I wanted to make an image that made this slavery explicit. I drew some ideas on the iPad using ArtRage (my main art program on the iPad now) based on images found on the internet and out of books. Since the final image would be b&w, I loaded ArtRage with a black canvas and drew using a white pen. I exported this image, printed it as 6×4 and then traced the image onto the linocut using Tracedown White. After a couple of proofing prints, I found the right pressure on the hydraulic press and left the block with Laine to work with.

I also printed one fair copy for myself on nice paper:

caliban

The cut has a few problems — the lines on the face are too fine to reproduce easily. The pressure has to be just right. And the mouth did not work properly — bit too big. But not too bad for my third or fourth linocut.

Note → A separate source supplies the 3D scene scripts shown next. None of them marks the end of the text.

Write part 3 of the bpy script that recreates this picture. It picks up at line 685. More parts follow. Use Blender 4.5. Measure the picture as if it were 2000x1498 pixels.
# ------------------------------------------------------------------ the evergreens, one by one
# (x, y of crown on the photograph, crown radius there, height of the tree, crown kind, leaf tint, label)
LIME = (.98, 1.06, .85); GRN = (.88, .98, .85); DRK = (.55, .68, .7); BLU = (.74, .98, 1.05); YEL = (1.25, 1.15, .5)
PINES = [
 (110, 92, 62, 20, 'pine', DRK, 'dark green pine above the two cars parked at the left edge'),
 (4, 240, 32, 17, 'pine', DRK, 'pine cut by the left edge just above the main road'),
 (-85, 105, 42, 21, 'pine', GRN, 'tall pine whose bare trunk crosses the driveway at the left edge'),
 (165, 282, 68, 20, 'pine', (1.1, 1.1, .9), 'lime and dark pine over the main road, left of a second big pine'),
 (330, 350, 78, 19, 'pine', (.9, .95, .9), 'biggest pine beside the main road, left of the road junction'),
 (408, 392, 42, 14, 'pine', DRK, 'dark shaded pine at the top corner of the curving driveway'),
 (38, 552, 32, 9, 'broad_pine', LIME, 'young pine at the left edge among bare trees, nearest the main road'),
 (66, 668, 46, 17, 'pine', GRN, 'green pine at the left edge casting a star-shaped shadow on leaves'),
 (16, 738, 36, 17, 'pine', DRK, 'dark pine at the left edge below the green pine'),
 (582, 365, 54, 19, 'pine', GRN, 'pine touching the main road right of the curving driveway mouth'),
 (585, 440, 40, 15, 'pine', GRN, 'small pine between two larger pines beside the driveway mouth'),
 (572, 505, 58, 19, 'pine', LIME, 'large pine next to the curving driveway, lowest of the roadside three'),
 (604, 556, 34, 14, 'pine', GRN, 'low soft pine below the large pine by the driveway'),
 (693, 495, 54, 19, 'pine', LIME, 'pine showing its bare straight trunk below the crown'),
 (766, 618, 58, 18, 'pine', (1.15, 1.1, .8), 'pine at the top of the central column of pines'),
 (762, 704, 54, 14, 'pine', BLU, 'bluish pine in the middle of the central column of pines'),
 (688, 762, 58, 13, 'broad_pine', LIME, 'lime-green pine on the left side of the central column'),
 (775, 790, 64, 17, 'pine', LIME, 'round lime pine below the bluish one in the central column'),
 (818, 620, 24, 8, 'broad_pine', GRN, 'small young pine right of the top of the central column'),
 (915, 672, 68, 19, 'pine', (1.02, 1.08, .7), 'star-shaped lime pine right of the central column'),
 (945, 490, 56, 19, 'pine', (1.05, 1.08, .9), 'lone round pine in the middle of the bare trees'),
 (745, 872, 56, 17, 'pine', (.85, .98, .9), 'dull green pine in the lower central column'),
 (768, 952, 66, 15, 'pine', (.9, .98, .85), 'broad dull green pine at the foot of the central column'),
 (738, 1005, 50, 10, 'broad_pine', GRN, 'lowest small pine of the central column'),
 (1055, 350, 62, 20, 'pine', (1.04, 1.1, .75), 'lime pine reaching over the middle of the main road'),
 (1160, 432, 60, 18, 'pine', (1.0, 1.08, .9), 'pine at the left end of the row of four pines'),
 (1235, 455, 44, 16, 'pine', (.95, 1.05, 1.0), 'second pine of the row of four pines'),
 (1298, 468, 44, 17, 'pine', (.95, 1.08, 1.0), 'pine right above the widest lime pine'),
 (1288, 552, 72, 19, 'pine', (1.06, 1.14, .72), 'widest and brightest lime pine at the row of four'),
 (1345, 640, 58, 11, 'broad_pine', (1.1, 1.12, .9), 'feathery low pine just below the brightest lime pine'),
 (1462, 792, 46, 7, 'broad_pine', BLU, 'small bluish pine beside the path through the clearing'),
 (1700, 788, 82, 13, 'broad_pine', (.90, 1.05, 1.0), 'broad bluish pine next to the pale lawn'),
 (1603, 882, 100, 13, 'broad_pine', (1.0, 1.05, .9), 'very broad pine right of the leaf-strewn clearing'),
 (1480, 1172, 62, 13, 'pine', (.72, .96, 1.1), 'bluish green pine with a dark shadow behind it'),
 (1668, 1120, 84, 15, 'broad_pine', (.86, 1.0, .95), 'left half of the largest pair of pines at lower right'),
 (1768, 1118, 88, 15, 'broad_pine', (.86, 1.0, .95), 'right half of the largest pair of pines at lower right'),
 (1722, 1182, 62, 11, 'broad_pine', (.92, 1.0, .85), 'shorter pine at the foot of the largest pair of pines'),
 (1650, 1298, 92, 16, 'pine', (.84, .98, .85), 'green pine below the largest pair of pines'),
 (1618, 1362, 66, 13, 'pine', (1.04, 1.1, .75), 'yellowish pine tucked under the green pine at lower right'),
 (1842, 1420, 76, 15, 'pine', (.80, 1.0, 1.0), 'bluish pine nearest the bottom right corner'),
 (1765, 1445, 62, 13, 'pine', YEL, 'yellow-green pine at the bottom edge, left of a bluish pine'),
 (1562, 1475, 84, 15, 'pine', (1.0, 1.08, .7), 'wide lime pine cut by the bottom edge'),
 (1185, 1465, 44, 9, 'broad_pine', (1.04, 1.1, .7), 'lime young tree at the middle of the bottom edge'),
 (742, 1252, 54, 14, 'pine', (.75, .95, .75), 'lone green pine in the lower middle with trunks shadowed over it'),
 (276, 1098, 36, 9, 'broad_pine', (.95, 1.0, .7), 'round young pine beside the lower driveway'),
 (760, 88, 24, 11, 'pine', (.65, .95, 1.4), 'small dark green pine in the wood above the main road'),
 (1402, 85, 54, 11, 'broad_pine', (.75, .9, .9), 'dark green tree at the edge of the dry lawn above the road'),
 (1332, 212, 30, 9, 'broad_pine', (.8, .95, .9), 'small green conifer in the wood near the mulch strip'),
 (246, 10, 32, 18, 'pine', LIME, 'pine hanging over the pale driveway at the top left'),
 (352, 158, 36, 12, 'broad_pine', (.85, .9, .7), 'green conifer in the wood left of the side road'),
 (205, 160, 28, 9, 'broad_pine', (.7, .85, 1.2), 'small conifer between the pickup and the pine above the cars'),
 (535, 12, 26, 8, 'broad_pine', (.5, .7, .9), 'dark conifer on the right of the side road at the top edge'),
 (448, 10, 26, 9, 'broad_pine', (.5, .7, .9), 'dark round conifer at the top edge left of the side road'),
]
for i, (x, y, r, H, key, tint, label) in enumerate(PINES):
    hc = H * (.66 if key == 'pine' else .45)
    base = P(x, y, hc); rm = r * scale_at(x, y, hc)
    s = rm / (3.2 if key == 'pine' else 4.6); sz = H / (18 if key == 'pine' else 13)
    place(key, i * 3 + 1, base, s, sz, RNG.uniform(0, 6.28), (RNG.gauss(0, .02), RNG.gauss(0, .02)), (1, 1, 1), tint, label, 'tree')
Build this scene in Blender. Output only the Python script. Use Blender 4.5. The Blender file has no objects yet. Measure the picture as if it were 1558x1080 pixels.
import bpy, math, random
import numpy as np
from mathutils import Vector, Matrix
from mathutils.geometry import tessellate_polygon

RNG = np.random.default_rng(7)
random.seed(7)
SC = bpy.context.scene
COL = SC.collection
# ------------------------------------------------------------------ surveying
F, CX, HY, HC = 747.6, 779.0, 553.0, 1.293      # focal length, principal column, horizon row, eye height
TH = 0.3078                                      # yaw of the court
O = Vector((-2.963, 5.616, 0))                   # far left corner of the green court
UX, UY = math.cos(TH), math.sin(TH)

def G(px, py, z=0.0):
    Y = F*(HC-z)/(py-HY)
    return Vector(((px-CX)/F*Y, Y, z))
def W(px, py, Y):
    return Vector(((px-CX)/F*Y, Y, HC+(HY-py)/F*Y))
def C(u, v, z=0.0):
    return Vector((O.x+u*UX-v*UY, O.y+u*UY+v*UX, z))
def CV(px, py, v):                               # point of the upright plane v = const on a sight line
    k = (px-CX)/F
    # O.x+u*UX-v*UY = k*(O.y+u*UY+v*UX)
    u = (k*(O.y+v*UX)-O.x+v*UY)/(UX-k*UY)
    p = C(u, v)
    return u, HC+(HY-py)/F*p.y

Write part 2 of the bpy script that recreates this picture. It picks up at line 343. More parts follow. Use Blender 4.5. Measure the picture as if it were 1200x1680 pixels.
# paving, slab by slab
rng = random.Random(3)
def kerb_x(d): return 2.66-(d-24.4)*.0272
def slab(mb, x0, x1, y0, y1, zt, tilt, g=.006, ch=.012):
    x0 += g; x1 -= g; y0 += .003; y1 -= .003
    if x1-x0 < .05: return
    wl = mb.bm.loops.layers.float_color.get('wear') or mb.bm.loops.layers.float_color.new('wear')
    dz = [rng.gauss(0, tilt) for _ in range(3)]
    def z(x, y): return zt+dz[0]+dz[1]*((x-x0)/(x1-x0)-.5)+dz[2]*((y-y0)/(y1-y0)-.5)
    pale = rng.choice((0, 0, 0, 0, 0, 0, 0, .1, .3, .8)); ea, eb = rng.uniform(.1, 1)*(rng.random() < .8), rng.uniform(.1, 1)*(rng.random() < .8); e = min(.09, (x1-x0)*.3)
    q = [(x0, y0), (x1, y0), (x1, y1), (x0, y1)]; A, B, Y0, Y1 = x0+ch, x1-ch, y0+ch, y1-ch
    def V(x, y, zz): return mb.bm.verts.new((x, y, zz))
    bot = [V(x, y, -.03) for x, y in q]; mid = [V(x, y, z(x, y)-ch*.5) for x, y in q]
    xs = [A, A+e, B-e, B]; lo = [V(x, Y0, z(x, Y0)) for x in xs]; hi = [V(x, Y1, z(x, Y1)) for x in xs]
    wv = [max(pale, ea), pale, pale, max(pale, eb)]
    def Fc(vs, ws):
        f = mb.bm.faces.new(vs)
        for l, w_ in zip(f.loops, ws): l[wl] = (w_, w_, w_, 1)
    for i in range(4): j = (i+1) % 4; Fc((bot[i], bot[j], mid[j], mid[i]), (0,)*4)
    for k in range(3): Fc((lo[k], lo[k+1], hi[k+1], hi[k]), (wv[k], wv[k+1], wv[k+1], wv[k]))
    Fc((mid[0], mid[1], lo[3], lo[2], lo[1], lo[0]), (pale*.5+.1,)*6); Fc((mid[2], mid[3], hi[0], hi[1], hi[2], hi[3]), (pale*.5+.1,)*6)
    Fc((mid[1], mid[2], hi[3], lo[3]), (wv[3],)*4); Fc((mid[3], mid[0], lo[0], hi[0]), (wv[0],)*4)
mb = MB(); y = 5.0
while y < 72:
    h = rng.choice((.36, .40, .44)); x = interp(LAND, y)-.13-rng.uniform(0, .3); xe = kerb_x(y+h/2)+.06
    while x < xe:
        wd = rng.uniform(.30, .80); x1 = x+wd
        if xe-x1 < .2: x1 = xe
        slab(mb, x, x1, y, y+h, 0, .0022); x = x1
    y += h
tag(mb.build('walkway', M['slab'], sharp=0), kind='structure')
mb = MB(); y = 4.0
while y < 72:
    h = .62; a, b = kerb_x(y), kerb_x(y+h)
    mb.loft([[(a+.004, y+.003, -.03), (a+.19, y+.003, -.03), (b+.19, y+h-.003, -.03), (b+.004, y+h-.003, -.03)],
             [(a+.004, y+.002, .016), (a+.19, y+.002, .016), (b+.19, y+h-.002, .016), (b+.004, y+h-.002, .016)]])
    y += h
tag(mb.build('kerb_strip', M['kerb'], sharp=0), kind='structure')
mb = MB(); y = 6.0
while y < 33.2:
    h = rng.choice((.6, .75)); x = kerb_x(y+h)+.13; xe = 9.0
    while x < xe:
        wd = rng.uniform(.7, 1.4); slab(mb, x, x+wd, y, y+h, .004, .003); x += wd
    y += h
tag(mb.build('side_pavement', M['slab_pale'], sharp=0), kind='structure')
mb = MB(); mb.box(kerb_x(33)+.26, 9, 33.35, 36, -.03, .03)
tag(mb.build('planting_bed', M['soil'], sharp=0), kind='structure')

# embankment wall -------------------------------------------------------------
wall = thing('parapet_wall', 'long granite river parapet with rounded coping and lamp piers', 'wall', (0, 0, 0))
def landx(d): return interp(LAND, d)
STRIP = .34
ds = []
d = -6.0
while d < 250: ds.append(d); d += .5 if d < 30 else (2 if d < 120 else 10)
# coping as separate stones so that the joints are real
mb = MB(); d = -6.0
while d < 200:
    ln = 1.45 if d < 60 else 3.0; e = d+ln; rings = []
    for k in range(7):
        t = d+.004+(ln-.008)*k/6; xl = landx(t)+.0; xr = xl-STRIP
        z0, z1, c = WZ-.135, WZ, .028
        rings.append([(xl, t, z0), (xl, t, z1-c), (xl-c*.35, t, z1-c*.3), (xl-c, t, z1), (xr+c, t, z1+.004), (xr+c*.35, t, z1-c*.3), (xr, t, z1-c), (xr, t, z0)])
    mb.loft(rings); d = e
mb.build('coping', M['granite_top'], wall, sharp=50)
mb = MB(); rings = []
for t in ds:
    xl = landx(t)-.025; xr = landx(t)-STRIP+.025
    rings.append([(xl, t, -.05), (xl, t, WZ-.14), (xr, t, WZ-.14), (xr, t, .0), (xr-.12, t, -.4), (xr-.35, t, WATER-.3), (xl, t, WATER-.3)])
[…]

I’m thinking of placing this in the Surface Gallery Postcard Show next year, if I can think of two more images to produce. We’ll see if anyone thinks it is worth £15 🙂

Linocuts

Last week’s print course session was on linocut printing. I really loved doing this. Knowing in advance what we were going to do, I went through my list of photographs and chose a few that had a good amount of contrast. With each of these, I used Lightroom to produce a clean B&W print, which I further modified to produce an image that looked good in what was basically 2-bit. Of those, two seemed to present the best combination of not-too-difficult alongside still-interesting-image. I cropped and printed each as 6×4 (since that was the size we were told the lino would be: btw, one guy on the course asked what lino was: see this fascinating wikipedia article), both normal and reverse.

Nichola gave us each some basic instruction in lino preparation and cutting, handed out the tools and then left us to it. I picked the simplest of my images but even that proved to take a long time.

I put some carbon paper onto the lino and the reverse image over that and then traced out the lines. I was going to scribble in the areas to be cut out but it took me so long to do the tracing I was running out of time so I just started cutting. Hell, it hurt after a while. I probably wasn’t holding the cutting tools correctly. At least I hope I wasn’t since my thumb was still partially numb three days later!

Most of the class were making multiple prints while I was still cutting so I stopped in the end and just printed what I had. I can see bits where I cut what I shouldn’t and other bits that were left that should have been removed. Still the images look ok.

The photograph I started with was (blurred line through the middle is a telephone wire):

bird in tree

I made three prints. The first in orange, second in black and third in purple. The third looked much like the second so I’ve left it out. The first two were:

linocut: bird in tree: orange print

and

linocut: bird in tree: black print

I’m really pleased with these. I enjoyed the work, love the type of image produced and am sure that this and monoprinting are the way I’m meant to go. This week is hard ground etching, which I’m less sure of. Still need to decide on images to take along.

One lesson I need to remember is to allow more time for carving, which should be okay since I’ll probably work on the carving at home and only take the lino in when I have a few to print. More important is to properly mark out the cutting areas on the lino. Using carbon paper is not good enough. As I was cutting, my hand was erasing other parts of the tracing. Nichola suggested going over the tracing with permanent ink which I’ll do in future.

Also need to use any photograph only as a starting point. I need to trace the photograph onto paper (or not even that) and then compose the image I want using black pen and brush.